Entrepreneurship research posits that high potential new firms are the leading source of employment growth (Acs et al., 2008), wealth creation (Venkataraman, 1997), and economic development (EC, 1999). Recognizing the significant role of entrepreneurs, the Lisbon Strategy (EC, 2000) sought to usher in an era of full employment by investing in human resource development, strengthening the link between research institutes, universities, and businesses; reducing red tape and other local business entry regulations, and developing green technologies to reduce the impact of economic growth. In essence, the Lisbon Strategy posited that innovation was a central ingredient in economic growth and the entrepreneurs were agents of innovation.

The final years of the Lisbon Strategy found a world in economic disarray with major economies in deep recession. The preface to the Europe 2020 document described in grim terms the state of the European economy: millions unemployed, a lasting burden of debt, and pressures on social cohesion. In designing a path out of the crisis, the European Commission proposed seven flagship programs. The very first focuses on the importance of innovation. The innovation union seeks to improve entrepreneurial infrastructure and provide greater access to financing to turn innovative ideas into job creating goods and services (EC, 2010).

Clearly, a “Unified Europe” expects entrepreneurs to fill an important role in a post-crisis economy. Given European unification, high potential entrepreneurs might serve as an economic growth engine in a post-crisis economy. Further, entrepreneurs in a “Unified Europe” operate within a common economic and financial environment that includes greater freedom in the movement of goods and services and in many cases a common currency.
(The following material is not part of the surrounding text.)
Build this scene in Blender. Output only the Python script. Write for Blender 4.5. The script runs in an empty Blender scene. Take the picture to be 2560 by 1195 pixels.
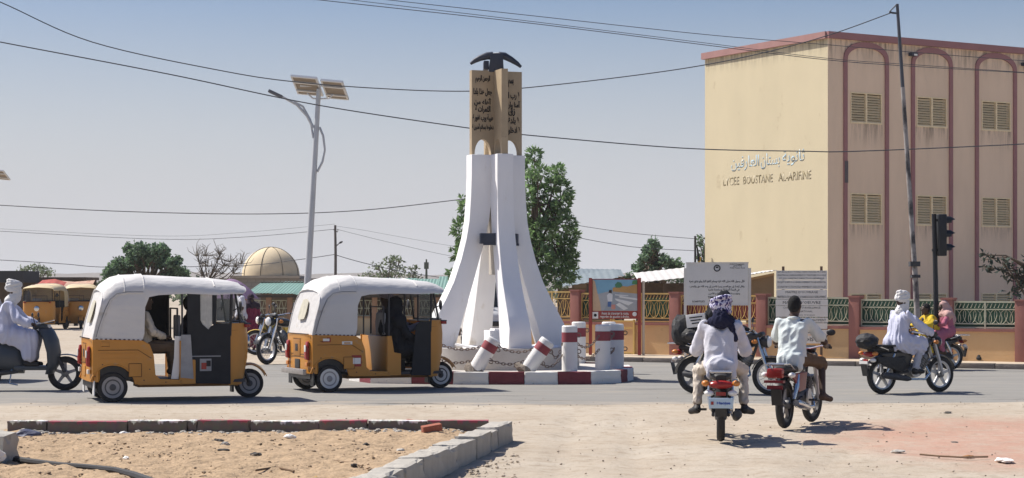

The authors posit that a “Unified Europe” is not the same as a “Uniform Europe”. Using states in the United States as a comparative unit of analysis, the authors demonstrate ways in which U.S. states, comparable in size and resources to emerging European economies, have differing endowments, business and technology clusters, economic policies, workforce development levels, and quality of life standards. These differences dynamically influence entrepreneurial outcomes, e.g., firm start-ups, patent applications, and business failure rates. From this analysis, the authors compare U.S. state contexts to those faced by European countries to identify challenges faced by local entrepreneurs in the context of Europe 2020.